======== EXTRACTED RECORDS ========

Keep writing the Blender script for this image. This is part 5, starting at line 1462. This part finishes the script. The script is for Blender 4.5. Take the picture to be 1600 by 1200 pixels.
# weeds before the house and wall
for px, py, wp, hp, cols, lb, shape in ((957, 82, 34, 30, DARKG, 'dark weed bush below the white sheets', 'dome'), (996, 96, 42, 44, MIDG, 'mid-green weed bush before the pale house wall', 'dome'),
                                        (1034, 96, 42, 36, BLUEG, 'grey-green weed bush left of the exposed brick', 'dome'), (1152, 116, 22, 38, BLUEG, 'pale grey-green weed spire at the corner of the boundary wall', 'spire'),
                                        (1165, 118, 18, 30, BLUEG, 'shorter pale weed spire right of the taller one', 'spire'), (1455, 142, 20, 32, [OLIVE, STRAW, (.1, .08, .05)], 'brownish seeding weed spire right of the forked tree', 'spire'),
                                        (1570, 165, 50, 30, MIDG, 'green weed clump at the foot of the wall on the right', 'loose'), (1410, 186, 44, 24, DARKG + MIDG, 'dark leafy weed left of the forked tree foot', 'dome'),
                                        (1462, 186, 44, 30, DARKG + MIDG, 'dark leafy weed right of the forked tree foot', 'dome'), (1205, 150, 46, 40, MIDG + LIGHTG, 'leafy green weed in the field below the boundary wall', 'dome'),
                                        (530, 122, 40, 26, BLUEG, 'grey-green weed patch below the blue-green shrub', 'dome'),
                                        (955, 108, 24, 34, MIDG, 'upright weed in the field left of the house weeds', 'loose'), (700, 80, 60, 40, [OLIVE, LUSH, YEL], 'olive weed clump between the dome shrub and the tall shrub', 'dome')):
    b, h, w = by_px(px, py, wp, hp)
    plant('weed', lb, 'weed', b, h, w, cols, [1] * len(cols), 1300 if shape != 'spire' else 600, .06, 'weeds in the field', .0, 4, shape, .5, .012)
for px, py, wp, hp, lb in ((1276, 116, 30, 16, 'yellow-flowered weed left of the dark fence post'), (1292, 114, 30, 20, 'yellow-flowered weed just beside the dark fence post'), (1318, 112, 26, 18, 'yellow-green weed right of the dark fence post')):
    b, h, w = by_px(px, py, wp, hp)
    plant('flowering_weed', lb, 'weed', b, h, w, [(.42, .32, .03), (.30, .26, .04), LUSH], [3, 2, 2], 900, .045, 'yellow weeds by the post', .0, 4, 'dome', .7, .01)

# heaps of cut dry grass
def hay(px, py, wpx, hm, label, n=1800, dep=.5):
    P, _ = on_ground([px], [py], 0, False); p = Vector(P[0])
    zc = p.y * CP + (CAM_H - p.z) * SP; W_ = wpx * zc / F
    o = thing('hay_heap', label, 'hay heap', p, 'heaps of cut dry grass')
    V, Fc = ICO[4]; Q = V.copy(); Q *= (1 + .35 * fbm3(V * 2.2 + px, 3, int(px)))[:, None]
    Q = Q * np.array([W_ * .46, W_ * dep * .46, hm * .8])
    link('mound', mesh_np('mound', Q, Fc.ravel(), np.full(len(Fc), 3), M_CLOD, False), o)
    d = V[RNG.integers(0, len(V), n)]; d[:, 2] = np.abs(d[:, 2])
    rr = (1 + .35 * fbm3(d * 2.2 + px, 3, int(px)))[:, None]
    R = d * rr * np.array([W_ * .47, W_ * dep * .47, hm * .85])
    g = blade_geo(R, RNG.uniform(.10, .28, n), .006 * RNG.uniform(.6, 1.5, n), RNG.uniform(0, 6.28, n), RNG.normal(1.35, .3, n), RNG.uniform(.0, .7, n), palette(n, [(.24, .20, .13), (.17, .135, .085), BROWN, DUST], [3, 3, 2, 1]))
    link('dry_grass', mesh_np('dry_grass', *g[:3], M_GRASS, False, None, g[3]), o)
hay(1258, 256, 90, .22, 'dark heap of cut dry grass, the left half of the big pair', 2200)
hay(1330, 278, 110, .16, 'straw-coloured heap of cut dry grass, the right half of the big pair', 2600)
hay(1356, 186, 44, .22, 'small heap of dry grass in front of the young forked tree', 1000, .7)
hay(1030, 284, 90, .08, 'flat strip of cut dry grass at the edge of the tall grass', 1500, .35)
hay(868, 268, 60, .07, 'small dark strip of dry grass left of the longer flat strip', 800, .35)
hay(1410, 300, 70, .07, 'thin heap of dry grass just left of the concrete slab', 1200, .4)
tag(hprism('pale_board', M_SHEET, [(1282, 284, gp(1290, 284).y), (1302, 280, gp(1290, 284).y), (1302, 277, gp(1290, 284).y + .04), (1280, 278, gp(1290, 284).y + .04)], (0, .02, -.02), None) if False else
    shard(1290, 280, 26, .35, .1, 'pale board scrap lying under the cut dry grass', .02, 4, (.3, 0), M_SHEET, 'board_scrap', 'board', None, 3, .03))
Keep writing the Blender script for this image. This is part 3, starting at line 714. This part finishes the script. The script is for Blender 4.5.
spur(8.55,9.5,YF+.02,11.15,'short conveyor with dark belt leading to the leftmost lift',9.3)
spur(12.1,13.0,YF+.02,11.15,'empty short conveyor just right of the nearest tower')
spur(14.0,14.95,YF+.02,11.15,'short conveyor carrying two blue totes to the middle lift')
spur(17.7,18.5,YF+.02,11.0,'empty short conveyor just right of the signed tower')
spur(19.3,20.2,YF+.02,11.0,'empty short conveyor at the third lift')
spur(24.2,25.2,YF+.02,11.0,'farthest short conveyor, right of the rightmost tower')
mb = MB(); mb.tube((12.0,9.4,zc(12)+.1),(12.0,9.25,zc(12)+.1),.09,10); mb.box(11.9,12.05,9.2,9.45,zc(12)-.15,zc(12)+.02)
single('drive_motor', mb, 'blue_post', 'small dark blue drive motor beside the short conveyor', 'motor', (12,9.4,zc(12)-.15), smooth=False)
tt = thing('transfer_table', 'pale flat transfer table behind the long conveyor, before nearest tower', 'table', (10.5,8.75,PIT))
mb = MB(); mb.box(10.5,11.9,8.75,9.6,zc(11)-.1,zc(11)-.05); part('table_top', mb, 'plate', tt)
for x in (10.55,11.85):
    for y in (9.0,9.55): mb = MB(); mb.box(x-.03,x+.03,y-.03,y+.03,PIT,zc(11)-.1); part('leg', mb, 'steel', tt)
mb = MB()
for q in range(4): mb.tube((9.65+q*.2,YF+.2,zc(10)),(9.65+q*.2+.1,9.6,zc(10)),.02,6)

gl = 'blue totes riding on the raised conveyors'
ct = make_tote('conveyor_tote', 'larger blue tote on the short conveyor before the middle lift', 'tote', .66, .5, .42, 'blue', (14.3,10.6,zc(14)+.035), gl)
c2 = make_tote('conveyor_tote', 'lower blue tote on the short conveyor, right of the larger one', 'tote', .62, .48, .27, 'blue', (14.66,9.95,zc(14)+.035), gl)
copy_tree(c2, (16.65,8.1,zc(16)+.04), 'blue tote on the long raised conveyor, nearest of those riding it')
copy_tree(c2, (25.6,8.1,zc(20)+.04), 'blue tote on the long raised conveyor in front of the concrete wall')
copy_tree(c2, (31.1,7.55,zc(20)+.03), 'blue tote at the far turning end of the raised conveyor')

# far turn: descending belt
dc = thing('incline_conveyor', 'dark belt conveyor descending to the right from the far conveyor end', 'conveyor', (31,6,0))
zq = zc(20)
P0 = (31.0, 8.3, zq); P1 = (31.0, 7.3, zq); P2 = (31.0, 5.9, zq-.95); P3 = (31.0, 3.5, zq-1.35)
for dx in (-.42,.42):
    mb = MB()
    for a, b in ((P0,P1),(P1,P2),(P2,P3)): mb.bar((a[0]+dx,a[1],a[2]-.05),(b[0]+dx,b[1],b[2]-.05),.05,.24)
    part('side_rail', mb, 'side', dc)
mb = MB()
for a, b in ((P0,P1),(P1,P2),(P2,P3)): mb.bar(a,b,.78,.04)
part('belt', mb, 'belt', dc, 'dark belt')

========

> [GOAL]
Look through the records and gather each line with the word "writing".

> [EXERCISE SOLUTION]
Keep writing the Blender script for this image. This is part 5, starting at line 1462. This part finishes the script. The script is for Blender 4.5. Take the picture to be 1600 by 1200 pixels.
Keep writing the Blender script for this image. This is part 3, starting at line 714. This part finishes the script. The script is for Blender 4.5.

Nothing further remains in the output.